Like the images of domesticity and sainted motherhood that dominated pop culture during the height of the cold war in the 1950s, we may be turning towards images of female fecundity to assure ourselves that this country, and in fact the world, isn't headed towards apocalypse. After all, if pop stars are procreating, than things can't be that bad, right?

Ultimately, what underlies all the fertility-fixation is our massive social anxiety over the female body, its power to attract and change and reproduce. Thus the obsessive pinpointing of the minute we can see the bump, the minute the last vestiges of baby weight melt away; the details of women's appearances and personal lives are on the public stage in a way that men's aren't.

And if you analyze which pregnant celebrities get stalked the most vigorously, they're always the sex symbols, the paparazzi favorites to begin with. Those figures whose bodies are already home to controversy always attract the most flashbulbs when they start wearing tunics instead of midriff-baring tops. J-Lo, whose turbulent romantic history, unabashedly curvy body and reputation as a diva made her a target for years, and Jessica Alba, who is marketed as a male fantasy and who was recently victimized by the most invasive camera shot stalking imaginable, have been the hottest property for bump-watchers.

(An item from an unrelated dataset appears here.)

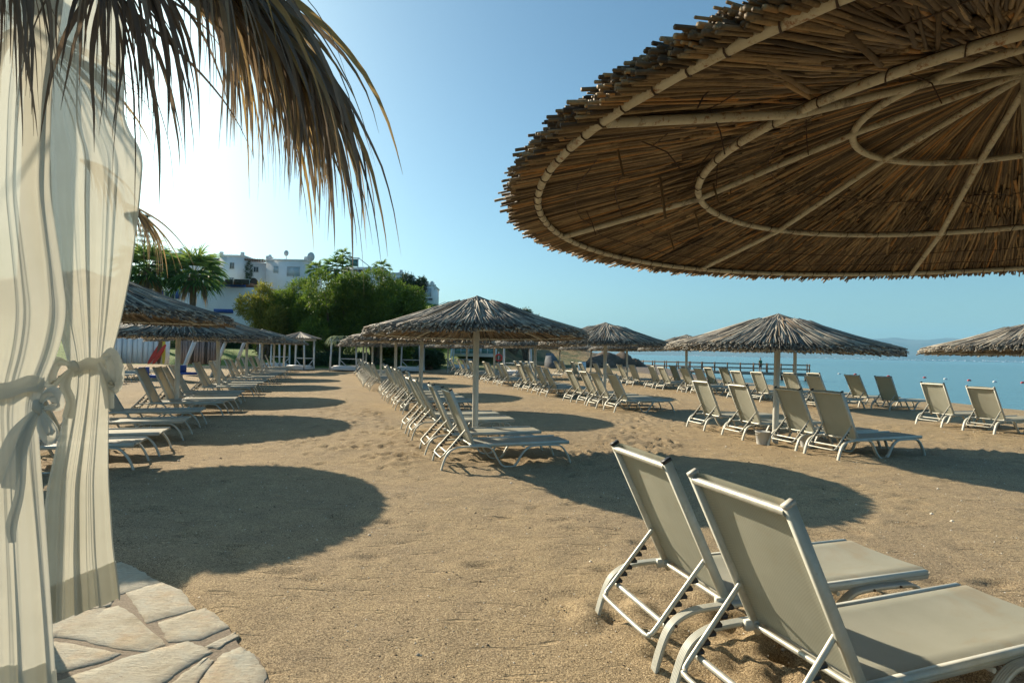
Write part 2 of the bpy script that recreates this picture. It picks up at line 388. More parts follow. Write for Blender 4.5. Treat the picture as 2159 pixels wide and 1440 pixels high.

And then there's bad-gal-gone maternal Jolie, who has managed to turn her image from wild child and home-wrecker to sainted mother. But her newfound reprieve dangles over a precipice. As the public obsession over her baby bump grows and scrutiny increases, it feels like an ominous warning. One false step with her brood of kids and she could become like Madonna, whose decision to devote herself to motherhood has been criticized every step of the way, and who just got inappropriately, and idiotically, ambushed by Diane Sawyer in a fake gotcha-moment, reminding Madonna that she is still ours: How can you write for children when you once wrote about sex?

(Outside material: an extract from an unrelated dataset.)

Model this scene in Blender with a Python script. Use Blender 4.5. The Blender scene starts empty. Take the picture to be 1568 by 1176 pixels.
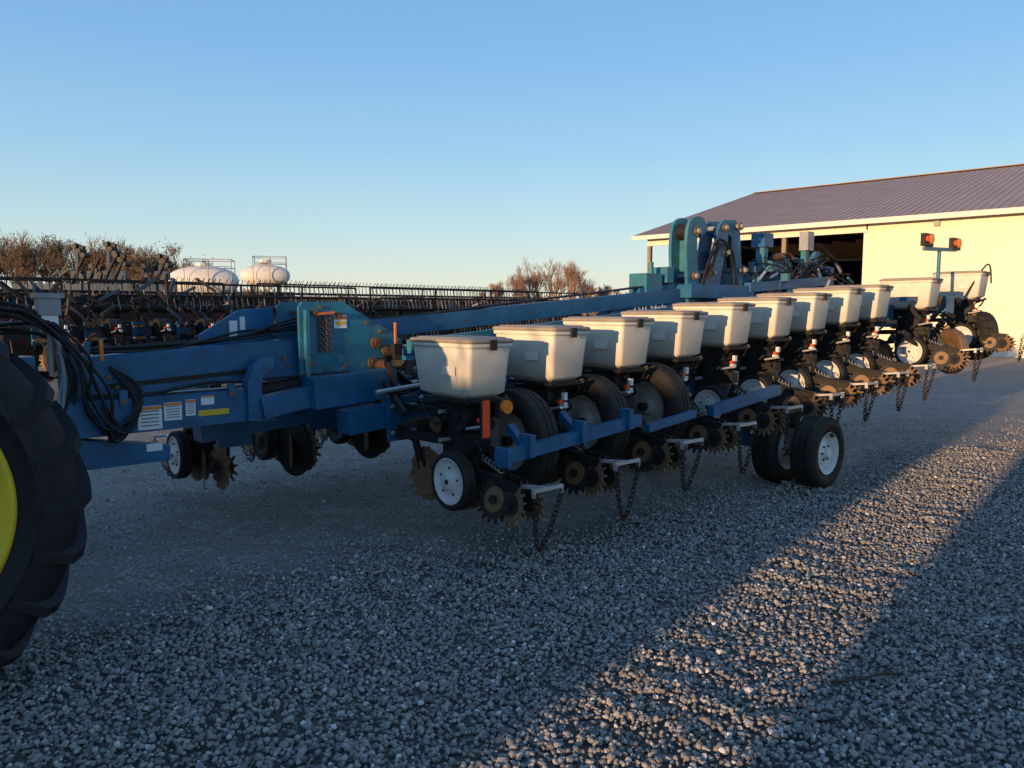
import bpy, math, random
import numpy as np
from mathutils import Vector, Matrix, Quaternion
random.seed(7); np.random.seed(7)
R=math.radians
scene=bpy.context.scene
SUN_EL=5.5; SUN_DIR=Vector((0.635,0.772,0)).normalized()   # travel direction of light on the ground

# ------------------------------------------------------------------ materials
def new_mat(name):
    m=bpy.data.materials.new(name); m.use_nodes=True
    nt=m.node_tree; b=nt.nodes['Principled BSDF']; return m,nt,b
def mat(name,col,rough=0.6,metal=0.0,var=0.25,scale=9.0,dust=0.0,dustcol=(0.30,0.25,0.19),bump=0.0,spec=0.5,emit=None):
    m,nt,b=new_mat(name); N=nt.nodes; L=nt.links
    tc=N.new('ShaderNodeTexCoord')
    n=N.new('ShaderNodeTexNoise'); n.inputs['Scale'].default_value=scale; n.inputs['Detail'].default_value=6; n.inputs['Roughness'].default_value=.65
    L.new(tc.outputs['Object'],n.inputs['Vector'])
    r=N.new('ShaderNodeMapRange'); r.inputs[1].default_value=.3; r.inputs[2].default_value=.7
    r.inputs[3].default_value=1-var; r.inputs[4].default_value=1+var*.5
    L.new(n.outputs['Fac'],r.inputs[0])
    mul=N.new('ShaderNodeVectorMath'); mul.operation='SCALE'; mul.inputs[0].default_value=col
    L.new(r.outputs[0],mul.inputs['Scale'])
    out=mul.outputs[0]
    if dust>0:
        g=N.new('ShaderNodeNewGeometry'); s=N.new('ShaderNodeSeparateXYZ'); L.new(g.outputs['Normal'],s.inputs[0])
        up=N.new('ShaderNodeMapRange'); up.inputs[1].default_value=-.2; up.inputs[2].default_value=1; up.inputs[3].default_value=.25; up.inputs[4].default_value=1
        L.new(s.outputs['Z'],up.inputs[0])
        n2=N.new('ShaderNodeTexNoise'); n2.inputs['Scale'].default_value=scale*.45; n2.inputs['Detail'].default_value=8; n2.inputs['Roughness'].default_value=.7
        L.new(tc.outputs['Object'],n2.inputs['Vector'])
        r2=N.new('ShaderNodeMapRange'); r2.inputs[1].default_value=.38; r2.inputs[2].default_value=.68; r2.inputs[3].default_value=0; r2.inputs[4].default_value=dust
        L.new(n2.outputs['Fac'],r2.inputs[0])
        mm=N.new('ShaderNodeMath'); mm.operation='MULTIPLY'; L.new(up.outputs[0],mm.inputs[0]); L.new(r2.outputs[0],mm.inputs[1])
        mx=N.new('ShaderNodeMix'); mx.data_type='RGBA'; L.new(mm.outputs[0],mx.inputs[0]); L.new(out,mx.inputs[6]); mx.inputs[7].default_value=(*dustcol,1)
        out=mx.outputs[2]
    L.new(out,b.inputs['Base Color'])
    rr=N.new('ShaderNodeMapRange'); rr.inputs[3].default_value=max(0,rough-.12); rr.inputs[4].default_value=min(1,rough+.15)
    L.new(n.outputs['Fac'],rr.inputs[0]); L.new(rr.outputs[0],b.inputs['Roughness'])
    b.inputs['Metallic'].default_value=metal
    b.inputs['Specular IOR Level'].default_value=spec
    if bump>0:
        bp=N.new('ShaderNodeBump'); bp.inputs['Strength'].default_value=bump; bp.inputs['Distance'].default_value=.01
        L.new(n.outputs['Fac'],bp.inputs['Height']); L.new(bp.outputs[0],b.inputs['Normal'])
    return m
BLUE=mat('blue_paint',(0.005,0.110,0.245),.42,0,.45,5,dust=.45,dustcol=(.12,.14,.15))
TEAL=mat('sunlit_teal_paint',(0.018,0.17,0.255),.5,0,.45,6,dust=.5,dustcol=(.18,.20,.18))  # sunlit tone of the blue frame paint, its brightness put into the colour
BLACK=mat('black_metal',(0.013,0.012,0.012),.55,0,.4,20,dust=.25,dustcol=(.11,.085,.06),spec=.35)
RUBBER=mat('rubber',(0.018,0.017,0.016),.75,0,.3,14,dust=.5,dustcol=(.085,.072,.055),bump=.15,spec=.3)
TRUB=mat('tractor_rubber',(0.009,0.010,0.012),.6,0,.3,8,dust=.3,dustcol=(.04,.038,.035),bump=.1,spec=.35)
HOP=mat('hopper_plastic',(0.72,0.68,0.58),.5,0,.14,5,dust=.45,dustcol=(.46,.38,.27))
LID=mat('hopper_lid',(0.30,0.26,0.21),.65,0,.3,7,dust=.6,dustcol=(.36,.29,.21))
WHITE=mat('white_paint',(0.72,0.70,0.66),.5,0,.14,12,dust=.5,dustcol=(.34,.29,.23))
HUBW=mat('grey_hub_paint',(0.42,0.39,0.34),.6,0,.3,10,dust=.7,dustcol=(.16,.13,.10))  # greyer and darker than the white wheel paint
STEEL=mat('disc_steel',(0.22,0.135,0.07),.5,.35,.4,18,dust=.5,dustcol=(.26,.14,.07),bump=.2)
CHAIN=mat('chain_steel',(0.055,0.038,0.028),.7,.2,.4,30)
GALV=mat('galvanized_steel',(0.62,0.62,0.62),.38,.6,.2,20)
RUST=mat('rusty_iron',(0.16,0.075,0.04),.8,.2,.5,22,bump=.4)
GREY=mat('grey_plastic',(0.30,0.31,0.31),.5,0,.2,9)
YEL=mat('yellow_paint',(0.78,0.55,0.03),.5,0,.15,4)
GREEN=mat('green_paint',(0.02,0.12,0.03),.35,0,.1,5)
AMB=mat('amber_lens',(0.85,0.22,0.02),.25,0,.15,30)
RED=mat('red_reflector',(0.9,0.09,0.02),.3,0,.1,40)
LABEL=mat('label_white',(0.78,0.78,0.76),.5,0,.08,50)
LABY=mat('label_yellow',(0.75,0.50,0.03),.5,0,.1,50)
LABO=mat('label_orange',(0.8,0.2,0.03),.5,0,.1,50)
INK=mat('label_print',(0.16,0.17,0.2),.5,0,.5,150)
GLASS=mat('cab_glass',(0.02,0.03,0.035),.08,0,.1,3)
BROWNM=mat('dusty_dark_metal',(0.04,0.028,0.022),.65,.1,.5,4,dust=.4,dustcol=(.12,.07,.045),spec=.25)
TINE=mat('tine_plastic',(0.36,0.28,0.22),.6,0,.4,3)
REDM=mat('warm_lit_red_panel',(0.14,0.04,0.025),.6,0,.4,3,dust=.3)  # header panels: warm sunlight mixed into the red base colour
NAVY=mat('dark_blue_paint',(0.006,0.035,0.08),.5,0,.4,5,dust=.3,dustcol=(.08,.07,.06))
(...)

Is it any surprise that we've co-opted celebrity wombs? Consider the fact that most women's bodies, even ordinary ones, are still considered public property by many (I'm looking at you, Justice Kennedy!), from co-workers and neighbors who criticize our clothing and appearance to public figures who moralize about our choices. Maybe what celebrities go through is just what most of us do, except with more cameras.

The fact that many women can now go out in public proudly displaying their pregnancies, and swollen stomachs are now considered beautiful is fantastic and undeniable. But it's still the ultimate challenge for women to celebrate our bodies without being reduced to just our bodies-bumps, baby weight and all.